━━ Collected data
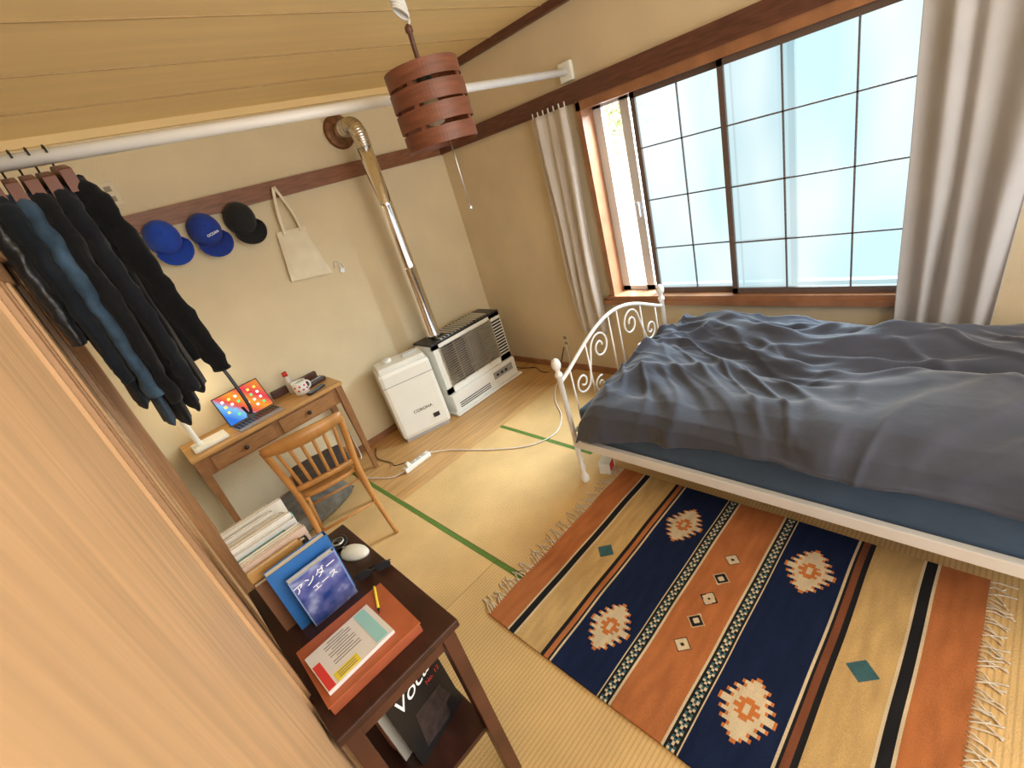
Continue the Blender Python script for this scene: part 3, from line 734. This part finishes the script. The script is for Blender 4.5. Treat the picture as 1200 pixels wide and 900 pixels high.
obj("shell",bm,mWhitePlastic,ms,smooth=True); boxobj("wheel",(0,.03,.026),(.006,.014,.008),M("wheel_grey",(.3,.3,.3),.5),ms,bevel=.002)
sg=thing("sunglasses","black sunglasses folded on the side table","sunglasses",(.222,1.18,TZ),(0,0,-.4))
sg.scale=(.85,.85,.85)
mLens=M("tinted_lens",(.03,.03,.035),.08)
for s in (-1,1):
    bm=bmesh.new(); rings=[]
    for kk,(q,yy) in enumerate(((1,-.002),(1,.002))):
        rings.append([Vector((s*.033+.026*math.cos(a)*q,yy-.012+.0,.012+.016*math.sin(a)*q+.006)) for a in [2*math.pi*k/20 for k in range(20)]])
    bm_loft(bm,rings); obj("lens",bm,mLens,sg)
    tubeobj("rim",[(s*.033+.026*math.cos(a),-.012,.018+.016*math.sin(a)) for a in [2*math.pi*k/20 for k in range(20)]],.0025,mBlack,sg,seg=6,loop=True)
    tubeobj("temple",smoothpts([(s*.060,-.012,.024),(s*.055,.008,.012),(-s*.02,.018+.006*s,.006)],5),.0022,mBlack,sg,seg=6)
tubeobj("bridge",[(-.008,-.012,.022),(0,-.012,.025),(.008,-.012,.022)],.0025,mBlack,sg,seg=6)
wt=thing("wristwatch","round silver wristwatch with dark strap on the side table","watch",(.212,1.41,TZ))
latheobj("case",[(.019,0.004),(.020,.008),(.019,.013),(.001,.0135)],mSteel,wt); latheobj("dial",[(.016,.0136),(.001,.0142)],mBlack,wt)
tubeobj("strap",[(.02*math.cos(a)*1.3+.0,.034*math.sin(a),.006) for a in [2*math.pi*k/24 for k in range(24)]],.005,mBlack,wt,seg=6,loop=True)
def mag(name,x,y,w_,h_,th_,col,label,lean,rz=0):
    b=thing(name,label,"magazine",(x,y,.258),(lean,0,rz),"magazines on the lower shelf")
    boxobj("cover",(0,0,h_/2),(w_,th_,h_),M("magazine_cover",col,.45,var=.1),b); boxobj("pages",(0.002,.0,h_/2),(w_-.004,th_*.7,h_+.001),mPaper,b); return b
m1=mag("magazine",.135,.98,.19,.29,.008,(.006,.006,.007),"black magazine with white title leaning on the lower shelf",-.06,.25)
text("Vocal",.068,(-.003,-.0052,.200),(math.pi/2,-.12,0),mInkW,m1,shear=.3)
text("No. 12",.020,(.055,-.0052,.175),(math.pi/2,0,0),M("red_ink",(.6,.05,.04),.5),m1)
bm=bmesh.new(); bm_box(bm,(.0,-.0045,.08),(.10,.001,.12),rot=(0,.15,0)); bm_box(bm,(.045,-.0047,.09),(.04,.001,.06),rot=(0,-.2,0)); obj("cover_picture",bm,M("portrait_tone",(.03,.018,.016),.6,var=.6,vscale=40),m1,smooth=False)
mag("magazine",.11,1.03,.19,.27,.012,(.6,.58,.52),"pale magazine standing on the lower shelf",-.06,.2)
mag("magazine",.10,1.08,.18,.25,.02,(.45,.12,.08),"red-brown book standing on the lower shelf",-.06,.15)
mag("magazine",.10,1.14,.18,.26,.02,(.2,.25,.3),"grey-blue book standing on the lower shelf",-.05,.1)

# ---------------------------------------------------------------- caps
def cap(x,z,col,label,tilt):
    c=thing("baseball_cap",label,"cap",(x,YF-.030,z),(0,tilt,0),"caps hanging on the wall rail")
    m=M("cap_cloth",col,.85,var=.12,vscale=30,bump=.2,bscale=200,sheen=.1)
    bm=bmesh.new(); rings=[]
    for k in range(9):
        a=k/8*math.pi/2; rr=math.cos(a)**.75
        rings.append([Vector((.088*rr*math.cos(t),-.115*math.sin(a),.098*rr*math.sin(t)+.02*math.sin(a))) for t in [2*math.pi*i/28 for i in range(28)]])
    rings[-1]=[Vector((.004*math.cos(2*math.pi*i/28),-.116,.02+.004*math.sin(2*math.pi*i/28))) for i in range(28)]
    bm_loft(bm,rings); obj("crown",bm,m,c)
    bm=bmesh.new(); rows=[]
    for j in range(7):
        v=j/6; row=[]
        for i in range(17):
            u=i/16*2-1; ang=u*1.15
            r0=.09; r1=.09+.07*math.cos(u*math.pi/2)**.6
            r=r0+(r1-r0)*v
            row.append(Vector((r*math.sin(ang)*.95,-.02-.045*v-.02*math.cos(ang)+.03*u*u,-r*math.cos(ang))))
        rows.append(row)
    bm_loft(bm,rows,closed=False,cap=False); o=obj("brim",bm,m,c); md=o.modifiers.new("s","SOLIDIFY"); md.thickness=.004
    latheobj("top_button",[(.008,0),(.007,.004),(.001,.006)],m,c,c=(0,-.115,.02),m=Euler((math.pi/2,0,0)).to_matrix(),seg=12)
    return c
cap(.505,1.81,(.008,.06,.46),"royal blue cap hanging on the wall rail",-.25)
c2=cap(.72,1.79,(.008,.04,.32),"darker blue cap with small white lettering on the wall rail",-.2)
text("OCEAN",.02,(0,-.128,-.035),(math.pi/2,0,0),mInkW,c2)
cap(.93,1.80,(.008,.009,.013),"black patterned cap hanging on the wall rail",-.2)
TO=thing("tote_bag","cream canvas tote bag hanging from a wall hook","bag",(1.20,YF-.03,1.92))
mCanvas=M("canvas",(.84,.77,.60),.9,var=.06,vscale=10,bump=.2,bscale=300)
bm=bmesh.new()
tl,tr_,bl,br=Vector((-.10,0,-.25)),Vector((.09,0,-.26)),Vector((-.15,0,-.56)),Vector((.14,0,-.60))
for s in (1,-1):
    rows=[]
    for j in range(17):
        v=j/16; row=[]
        for i in range(17):
            u=i/16; p=tl.lerp(tr_,u).lerp(bl.lerp(br,u),v)
            k=(math.sin(math.pi*u)**.6)*(math.sin(math.pi*min(1,v*.9+.08))**.6)
            p=p+Vector((0,(-.035 if s>0 else .018)*k-.010*noise.noise(Vector((u*4,v*4,s))),0)); row.append(p)
        rows.append(row)
    bm_loft(bm,rows,closed=False,cap=False)
obj("bag_body",bm,mCanvas,TO,smooth=True)
for dx,yy in ((0,-.018),(.012,.006)):
    tubeobj("strap",smoothpts([(-.06+dx,yy,-.28),(-.045+dx,yy,-.15),(-.008,yy,-.01),(.0,yy,.0),(.008,yy,-.01),(.045+dx,yy,-.15),(.055+dx,yy,-.28)],5),.010,mCanvas,TO,seg=8,flat=.3)
tubeobj("hook",[(0,.0,-.0),(0,-.03,-.008),(0,-.035,.01)],.003,mSteel,TO,seg=6)
WO=thing("wall_ornament","tiny bent wire ornament hanging on the wall","ornament",(1.41,YF-.01,1.34))
tubeobj("wire",smoothpts([(-.03,0,.0),(-.02,0,.04),(.01,0,.03),(.0,0,-.01),(.03,0,-.02),(.02,0,.02)],5),.003,mSteel,WO,seg=6)
boxobj("tag",(.01,-.003,-.03),(.03,.003,.03),mSteel,WO,rot=(0,.5,0))
for (loc,rz_,lab) in (((.40,YF,2.08),0,"beige wall outlet plate above the rail"),((XR,2.49,.26),math.pi/2,"beige wall outlet plate near the floor")):
    OU=thing("wall_outlet",lab,"outlet",loc,(0,0,rz_ if rz_==0 else -math.pi/2 ))
    boxobj("plate",(0,-.005,0),(.075,.008,.12),M("outlet_beige",(.68,.60,.42),.4),OU,bevel=.003)
    bm=bmesh.new()
    for z in (-.025,.025): bm_box(bm,(0,-.010,z),(.03,.004,.026))
    obj("socket",bm,M("socket_brown",(.30,.24,.16),.5),OU,smooth=False)

# ---------------------------------------------------------------- clothes
GC="clothes hanging on the white pole"
def garment(x,zs,hem,slen,col,label,wy=.20,thick=.035,name="jacket",yaw=0,var=.15,hcol=(.15,.045,.022),xs=.0,rough=.9):
    g=thing(name,label,name.replace("_"," "),(x,1.97,2.03),(0,0,yaw),GC)
    m=M("cloth_"+name,col,rough,var=var,vscale=12,bump=.3,bscale=60,sheen=.1,spec=.15 if rough>.6 else .5)
    z0=zs-2.03
    bm=bmesh.new(); rings=[]; n=28; zb=hem-2.03; N=22
    for k in range(N+1):
        t=k/N; z=z0+.03+(zb-z0-.03)*t
        hw=wy*min(1,.28+(t/.12)**.7*.72) if t<.12 else wy*(1+.05*t)
        th_=thick*(.5+.5*min(1,t*4))
        ring=[]
        for i in range(n):
            a=2*math.pi*i/n; wv=1+.55*noise.noise(Vector((math.cos(a)*3,math.sin(a)*3+t*2.2,x*30)))
            ring.append(Vector((th_*math.sin(a)*wv+.010*noise.noise(Vector((t*4,x*9,0))),hw*math.cos(a)*(1+.06*noise.noise(Vector((t*3,a,x*7)))),z-(.025*noise.noise(Vector((a,x*5,1))) if k==N else 0))))
        rings.append(ring)
    bm_loft(bm,rings); obj("body",bm,m,g)
    for s in (-1,1):
        P=[(0,s*wy*.78,z0-.0),(0+xs*.3,s*(wy*1.0),z0-.06),(xs*.6,s*(wy*1.08),z0-slen*.5),(xs,s*(wy*1.0),z0-slen)]
        pts=smoothpts(P,14); rr=[.058-.020*(k/(len(pts)-1))+.010*noise.noise(Vector((k*.45,x*20,s))) for k in range(len(pts))]
        bm=bmesh.new(); bm_tube(bm,pts,rr,16,flat=.52)
        for v in bm.verts: v.co.x+=.010*noise.noise(v.co*22); v.co.y+=.010*noise.noise(v.co*18+Vector((3,3,3)))
        obj("sleeve",bm,m,g)
    bm=bmesh.new(); rings=[]
    for k in range(15):
        u=k/14*2-1; yy=u*.21; zz=z0+.072-.040*abs(u)**1.5; hh=.034-.006*abs(u)
        rings.append([Vector((-.014,yy,zz-hh)),Vector((.014,yy,zz-hh)),Vector((.014,yy,zz+hh)),Vector((-.014,yy,zz+hh))])
    bm_loft(bm,rings); hg=obj("hanger",bm,M("hanger_wood",hcol,.45,var=.2),g)
    tubeobj("hook",[(0,0,z0+.08),(0,.0,-.05),(0,.02,-.032)]+[(0,.029*math.cos(a),.029*math.sin(a)) for a in [-.8+k*.42 for k in range(10)]],.0028,mDarkmetal,hg,seg=6)
    return g
garment(-.045,1.895,1.53,.36,(.010,.012,.015),"short glossy black jacket on a wooden hanger",thick=.020,wy=.19,name="jacket",var=.5,rough=.35)
garment(-.004,1.895,1.30,.50,(.011,.015,.022),"dark navy shirt on a hanger",thick=.019,name="shirt",var=.3)
garment(.034,1.885,1.22,.56,(.045,.085,.14),"faded blue denim shirt on a hanger",thick=.018,name="shirt",var=.5)
garment(.072,1.885,1.20,.60,(.009,.010,.012),"black long-sleeved jacket on a hanger",thick=.020,name="jacket")
garment(.110,1.885,1.23,.59,(.011,.013,.019),"charcoal jacket on a hanger",thick=.020,name="jacket",xs=.02)
garment(.150,1.895,1.28,.58,(.006,.007,.009),"black coat on a wooden hanger at the end of the clothes",thick=.026,name="jacket",xs=.08)
BT=thing("belt","thin dark belt hanging among the clothes","belt",(.245,1.88,1.40))
tubeobj("strap",smoothpts([(-.02,0,.0),(0,.0,-.12),(.01,0,-.26),(.0,.01,-.30),(-.012,0,-.26)],6),.006,mBlack,BT,seg=6,flat=.3)
boxobj("buckle",(.0,.01,-.305),(.025,.006,.018),mDarkmetal,BT,rot=(0,.3,0))

# ---------------------------------------------------------------- power strip, cables
PS=thing("power_strip","white power strip lying on the floor","power strip",(1.09,2.70,0),(0,0,.05))
boxobj("housing",(0,0,.018),(.22,.045,.034),mWhitePlastic,PS,bevel=.006)
bm=bmesh.new()
for k in range(4): bm_box(bm,(-.07+k*.045,0,.036),(.026,.028,.003))
obj("socket",bm,M("socket_grey",(.55,.55,.53),.5),PS,smooth=False)
boxobj("plug",(-.07,0,.05),(.026,.026,.028),mWhitePlastic,PS,bevel=.004)
def cable(pts,mat,lab,r=.004):
    p0=Vector(pts[0]); tubeobj("power_cable",smoothpts([Vector(p)-p0 for p in pts],8),r,mat,None,seg=6,label=lab,cat="cable",loc=p0)
cable([(1.205,2.705,.02),(1.30,2.60,.006),(1.43,2.30,.006),(1.58,2.06,.006),(1.76,1.98,.006),(1.95,2.08,.006),(2.12,2.28,.006),(2.30,2.42,.006),(2.50,2.50,.006),(2.585,2.49,.06),(2.597,2.49,.23)],mCord,"white cable winding across the tatami to the outlet")
cable([(.975,2.695,.02),(.90,2.75,.006),(.84,2.86,.006),(.78,3.02,.006),(.84,3.18,.006),(.93,3.27,.01),(.94,3.31,.2)],mCord,"white cable running from the power strip under the desk")
cable([(1.02,2.70,.065),(.97,2.80,.04),(1.0,2.92,.006),(.98,3.1,.006),(1.05,3.25,.006)],mBlack,"black cable from the power strip to the wall",.0035)
cable([(2.415,3.05,.05),(2.48,2.98,.006),(2.52,2.85,.006),(2.47,2.72,.006),(2.54,2.60,.006),(2.595,2.52,.20)],mBlack,"black cable from the heater to the outlet",.0045)

# ---------------------------------------------------------------- light
wd=bpy.data.worlds.new("world"); scene.world=wd; wd.use_nodes=True
bg=wd.node_tree.nodes["Background"]; bg.inputs[0].default_value=(.92,.96,1,1); bg.inputs[1].default_value=2.6
def area(name,loc,tgt,sx,sy,e,col):
    l=bpy.data.lights.new(name,"AREA"); l.shape='RECTANGLE'; l.size=sx; l.size_y=sy; l.energy=e; l.color=col
    o=bpy.data.objects.new(name,l); COL.objects.link(o); o.location=loc
    o.rotation_euler=(Vector(tgt)-Vector(loc)).to_track_quat('-Z','Y').to_euler(); return o
area("sky_light",(4.6,.2,3.0),(1.6,1.1,.4),3.4,2.2,2400,(.84,.93,1))
area("added_fill_light",(1.0,-1.6,2.0),(1.4,3.0,1.4),2.2,1.2,38,(1,.86,.66))  # added warm fill lamp behind the camera, not a fixture of the room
━━━━
▶ What you are asked to do: Show the lines from the data above that contain the string "scene".

▶ Reply to the task:
Continue the Blender Python script for this scene: part 3, from line 734. This part finishes the script. The script is for Blender 4.5. Treat the picture as 1200 pixels wide and 900 pixels high.
wd=bpy.data.worlds.new("world"); scene.world=wd; wd.use_nodes=True